Inside the Money Machine

Minnie Bruce Pratt's latest book of poems is a passionate study of working people and an in-depth exploration of twenty-first-century capitalism. The various transactions of daily life—withdrawing money from the ATM, ordering in the lunch line, shopping at discount stores—are the jumping off points for many of the poems. Several other poems deal with the struggle to find and keep work. From, "The Dow Turns Red":

I'm wondering how long my job will last, a place to go every day, a shade, a shape we live inside even as giant invisible hands hold and squeeze, even as they fail and fall open. The Dow turns red in the wreck, but the color of our blood isn't money.

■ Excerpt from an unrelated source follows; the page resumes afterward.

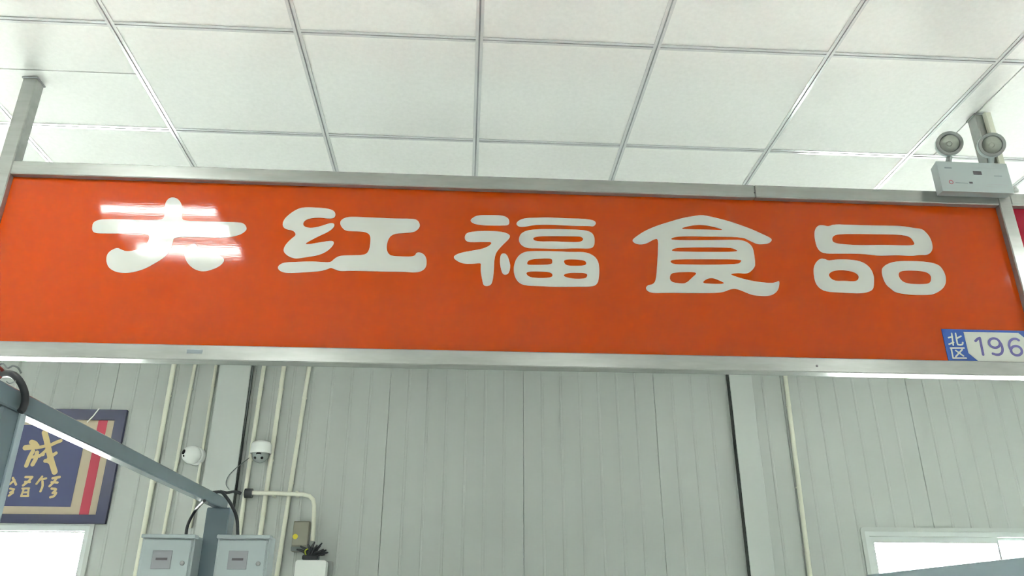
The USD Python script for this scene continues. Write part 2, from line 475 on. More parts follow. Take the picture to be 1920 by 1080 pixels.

Inspired by the poetic prose of The Communist Manifesto, Pratt calls upon her own work history and that of her friends and neighbors to offer perspective on widespread social concerns and questions about class, expectation, and the American Dream. Recognizing the strength of the collective capitalist drive, Pratt remarks, "The problem is, the plan is not ours." One of the surprises of this engaging collection is how beauty emerges from hard work. Pratt's sense of beauty doesn't romanticize; she draws attention to the intricate mechanisms and vernacular of what might be overlooked as commonplace or mundane: the clipped language between diner-goers and short order cooks, the operation of machinery, the act of shoveling sand at a construction site. This collection is a gift of witness to the current historical moment.